## [Directive]
Reproduce the listing below in full and without alteration, apart from its pictures.

====

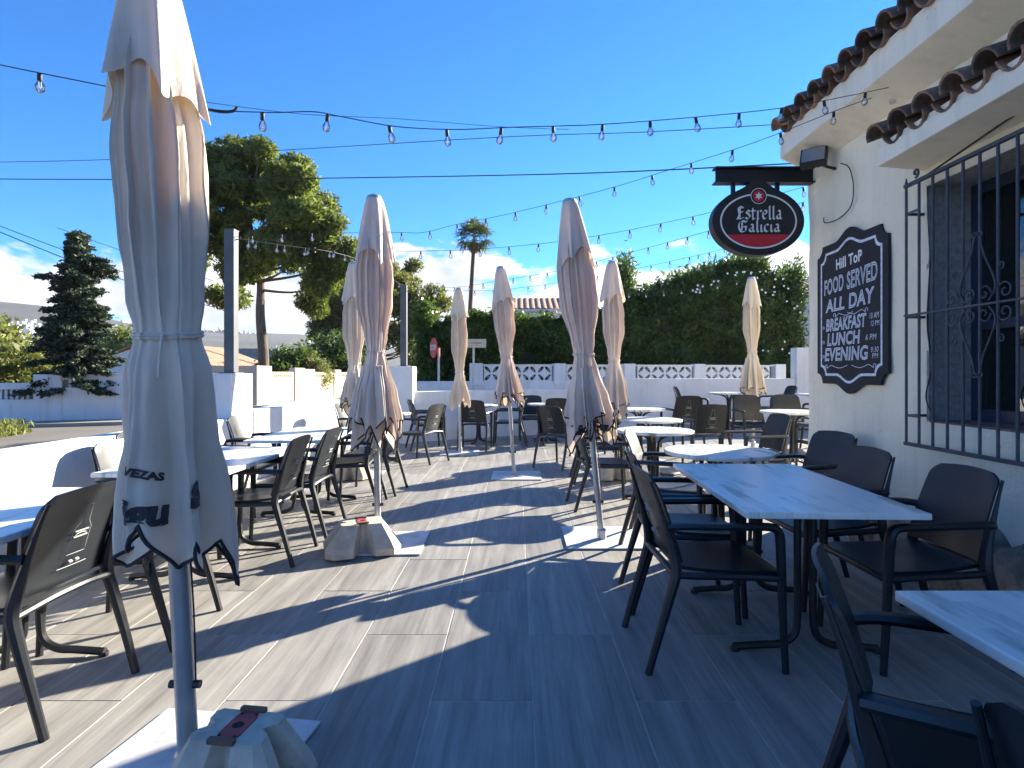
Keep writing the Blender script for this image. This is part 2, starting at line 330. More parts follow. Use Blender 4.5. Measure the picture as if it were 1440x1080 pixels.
MT['petal'] = mat('white petals', (0.85, 0.83, 0.8), 0.6)
MT['rubber'] = mat('black cable', (0.015, 0.015, 0.018), 0.6)
def glass_mat(name, col=(1, 1, 1), f=0.25, rough=0.02):
    m, t, p = new_mat(name); L = t.links.new
    g = N(t, 'ShaderNodeBsdfGlossy', inp={'Roughness': rough}); tr = N(t, 'ShaderNodeBsdfTransparent'); tr.inputs[0].default_value = (*col, 1)
    fr = N(t, 'ShaderNodeFresnel', inp={'IOR': 1.5}); ms = N(t, 'ShaderNodeMixShader')
    L(math_n(t, 'ADD', fr.outputs[0], f, clamp=True), ms.inputs[0]); L(tr.outputs[0], ms.inputs[1]); L(g.outputs[0], ms.inputs[2])
    L(ms.outputs[0], t.nodes['Material Output'].inputs[0]); return m
MT['bulb'] = glass_mat('clear bulb glass', (0.97, 0.97, 0.97), 0.22)
MT['pane'] = glass_mat('dark window pane', (0.4, 0.44, 0.48), 0.10)
MT['lens'] = mat('grey floodlight glass', (0.22, 0.23, 0.23), 0.2)
MT['darkroom'] = mat('dark room interior', (0.02, 0.022, 0.03), 0.9)
MT['frameblue'] = mat('dark navy window frame', (0.02, 0.03, 0.06), 0.3)
MT['stone_sill'] = mat('brown clay sill', (0.20, 0.12, 0.09), 0.8, 0.3, 8)
# ------------------------------------------------------------------ terrace floor, ground, street
def sheet(name, pts, z, m, parent=None, kind='structure'):
    o = M().add([(x, y, z) for x, y in pts], [tuple(range(len(pts)))]).build(name, m, parent)
    if kind and parent is None: tag(o, kind=kind)
    return o
gr = M(); gx = [-2600, -60, -20, -3.4, 9, 40, 2600]; gy = [-60, -2, 14, 60, 2600]
gr.add([(x, y, -0.06) for y in gy for x in gx], [(j * 7 + i, j * 7 + i + 1, j * 7 + i + 8, j * 7 + i + 7) for j in range(4) for i in range(6)])
tag(gr.build('ground', MT['earth']), kind='structure')
WL = -3.2                                                    # inner face of the left terrace wall
back = [(-2.0, 11.0), (-0.25, 12.25), (1.2, 12.75), (2.4, 12.85), (6.4, 13.0)]
sheet('road', [(-30, -10), (WL - .25, -10), (WL - .25, 9.5), (-2.3, 11.3), (-.3, 12.6), (1.1, 13.1), (9, 13.4), (9, 15.2), (-1.4, 15.6), (-3.4, 18.5), (-3.4, 60), (-9.6, 60), (-9.6, 18), (-10.0, 15.6), (-30, 12)], -0.045, MT['asphalt'])
pv = M(); pv.prism([(-15.5, 13.2), (-12.9, 14.2), (-10.2, 15.3), (-9.75, 19), (-9.75, 60), (-10.4, 60), (-10.4, 22), (-10.4, 17), (-15.5, 15)], -0.05, 0.05)
tag(pv.build('pavement', MT['pave'], bevel=0.01), kind='structure')
kb = M(); kb.prism([(-3.3, 18.2), (-1.35, 15.5), (9, 15.1), (9, 15.8), (-1.0, 16.3), (-3.1, 19)], -0.05, 0.06)
tag(kb.build('pavement', MT['pave'], bevel=0.01), kind='structure')
floor = M()
nx, ny = 40, 54
fx = [WL - .1 + i * (10.6 / nx) for i in range(nx + 1)]; fy = [-3 + j * (16.6 / ny) for j in range(ny + 1)]
def in_floor(x, y):
    if x > 2.75 and y < 5.2: return False
    if y > 10.8:
        for (x0, y0), (x1, y1) in zip(back, back[1:]):
            if x0 <= x <= x1 and y > y0 + (y1 - y0) * (x - x0) / (x1 - x0) + 0.2: return False
        if x < back[0][0] and y > 11.0: return False
    return True
fv = [(x, y, fz(x, y) - 0.0018) for y in fy for x in fx]
ff = [(j * (nx + 1) + i, j * (nx + 1) + i + 1, (j + 1) * (nx + 1) + i + 1, (j + 1) * (nx + 1) + i) for j in range(ny) for i in range(nx)
      if in_floor((fx[i] + fx[i + 1]) / 2, (fy[j] + fy[j + 1]) / 2)]
terrace = tag(floor.add(fv, ff).build('terrace_floor', MT['grout'], smooth=True), kind='structure')
TW, TL = 0.4075, 1.184
tm = M().box((-TW / 2 + .0030, -TL / 2 + .0030, -0.02), (TW / 2 - .0030, TL / 2 - .0030, 0)).mesh('tile', MT['tile'], bevel=0.0012, bseg=1)
for c in range(-9, 18):
    x = 0.063 + (c + 0.5) * TW
    off = 2.342 if c % 2 else 2.935
    for k in range(-4, 10):
        y = off + (k + 0.5) * TL
        if not (in_floor(x, y - .4)) or y < -1.2: continue
        if x > 2.65 and y < 5.6: continue
        if x < -2.3 and y > 10.9: continue
        if x > 6.9 or y > 13.2: continue
        e = 0.2
        ax = math.atan((fz(x, y + e) - fz(x, y - e)) / (2 * e)); ay = -math.atan((fz(x + e, y) - fz(x - e, y)) / (2 * e))
        link('tile', tm, terrace, (x, y, fz(x, y) + random.uniform(-.0005, .0005)), (ax, ay, 0))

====

## [Worked solution]
Keep writing the Blender script for this image. This is part 2, starting at line 330. More parts follow. Use Blender 4.5. Measure the picture as if it were 1440x1080 pixels.
MT['petal'] = mat('white petals', (0.85, 0.83, 0.8), 0.6)
MT['rubber'] = mat('black cable', (0.015, 0.015, 0.018), 0.6)
def glass_mat(name, col=(1, 1, 1), f=0.25, rough=0.02):
    m, t, p = new_mat(name); L = t.links.new
    g = N(t, 'ShaderNodeBsdfGlossy', inp={'Roughness': rough}); tr = N(t, 'ShaderNodeBsdfTransparent'); tr.inputs[0].default_value = (*col, 1)
    fr = N(t, 'ShaderNodeFresnel', inp={'IOR': 1.5}); ms = N(t, 'ShaderNodeMixShader')
    L(math_n(t, 'ADD', fr.outputs[0], f, clamp=True), ms.inputs[0]); L(tr.outputs[0], ms.inputs[1]); L(g.outputs[0], ms.inputs[2])
    L(ms.outputs[0], t.nodes['Material Output'].inputs[0]); return m
MT['bulb'] = glass_mat('clear bulb glass', (0.97, 0.97, 0.97), 0.22)
MT['pane'] = glass_mat('dark window pane', (0.4, 0.44, 0.48), 0.10)
MT['lens'] = mat('grey floodlight glass', (0.22, 0.23, 0.23), 0.2)
MT['darkroom'] = mat('dark room interior', (0.02, 0.022, 0.03), 0.9)
MT['frameblue'] = mat('dark navy window frame', (0.02, 0.03, 0.06), 0.3)
MT['stone_sill'] = mat('brown clay sill', (0.20, 0.12, 0.09), 0.8, 0.3, 8)
# ------------------------------------------------------------------ terrace floor, ground, street
def sheet(name, pts, z, m, parent=None, kind='structure'):
    o = M().add([(x, y, z) for x, y in pts], [tuple(range(len(pts)))]).build(name, m, parent)
    if kind and parent is None: tag(o, kind=kind)
    return o
gr = M(); gx = [-2600, -60, -20, -3.4, 9, 40, 2600]; gy = [-60, -2, 14, 60, 2600]
gr.add([(x, y, -0.06) for y in gy for x in gx], [(j * 7 + i, j * 7 + i + 1, j * 7 + i + 8, j * 7 + i + 7) for j in range(4) for i in range(6)])
tag(gr.build('ground', MT['earth']), kind='structure')
WL = -3.2                                                    # inner face of the left terrace wall
back = [(-2.0, 11.0), (-0.25, 12.25), (1.2, 12.75), (2.4, 12.85), (6.4, 13.0)]
sheet('road', [(-30, -10), (WL - .25, -10), (WL - .25, 9.5), (-2.3, 11.3), (-.3, 12.6), (1.1, 13.1), (9, 13.4), (9, 15.2), (-1.4, 15.6), (-3.4, 18.5), (-3.4, 60), (-9.6, 60), (-9.6, 18), (-10.0, 15.6), (-30, 12)], -0.045, MT['asphalt'])
pv = M(); pv.prism([(-15.5, 13.2), (-12.9, 14.2), (-10.2, 15.3), (-9.75, 19), (-9.75, 60), (-10.4, 60), (-10.4, 22), (-10.4, 17), (-15.5, 15)], -0.05, 0.05)
tag(pv.build('pavement', MT['pave'], bevel=0.01), kind='structure')
kb = M(); kb.prism([(-3.3, 18.2), (-1.35, 15.5), (9, 15.1), (9, 15.8), (-1.0, 16.3), (-3.1, 19)], -0.05, 0.06)
tag(kb.build('pavement', MT['pave'], bevel=0.01), kind='structure')
floor = M()
nx, ny = 40, 54
fx = [WL - .1 + i * (10.6 / nx) for i in range(nx + 1)]; fy = [-3 + j * (16.6 / ny) for j in range(ny + 1)]
def in_floor(x, y):
    if x > 2.75 and y < 5.2: return False
    if y > 10.8:
        for (x0, y0), (x1, y1) in zip(back, back[1:]):
            if x0 <= x <= x1 and y > y0 + (y1 - y0) * (x - x0) / (x1 - x0) + 0.2: return False
        if x < back[0][0] and y > 11.0: return False
    return True
fv = [(x, y, fz(x, y) - 0.0018) for y in fy for x in fx]
ff = [(j * (nx + 1) + i, j * (nx + 1) + i + 1, (j + 1) * (nx + 1) + i + 1, (j + 1) * (nx + 1) + i) for j in range(ny) for i in range(nx)
      if in_floor((fx[i] + fx[i + 1]) / 2, (fy[j] + fy[j + 1]) / 2)]
terrace = tag(floor.add(fv, ff).build('terrace_floor', MT['grout'], smooth=True), kind='structure')
TW, TL = 0.4075, 1.184
tm = M().box((-TW / 2 + .0030, -TL / 2 + .0030, -0.02), (TW / 2 - .0030, TL / 2 - .0030, 0)).mesh('tile', MT['tile'], bevel=0.0012, bseg=1)
for c in range(-9, 18):
    x = 0.063 + (c + 0.5) * TW
    off = 2.342 if c % 2 else 2.935
    for k in range(-4, 10):
        y = off + (k + 0.5) * TL
        if not (in_floor(x, y - .4)) or y < -1.2: continue
        if x > 2.65 and y < 5.6: continue
        if x < -2.3 and y > 10.9: continue
        if x > 6.9 or y > 13.2: continue
        e = 0.2
        ax = math.atan((fz(x, y + e) - fz(x, y - e)) / (2 * e)); ay = -math.atan((fz(x + e, y) - fz(x - e, y)) / (2 * e))
        link('tile', tm, terrace, (x, y, fz(x, y) + random.uniform(-.0005, .0005)), (ax, ay, 0))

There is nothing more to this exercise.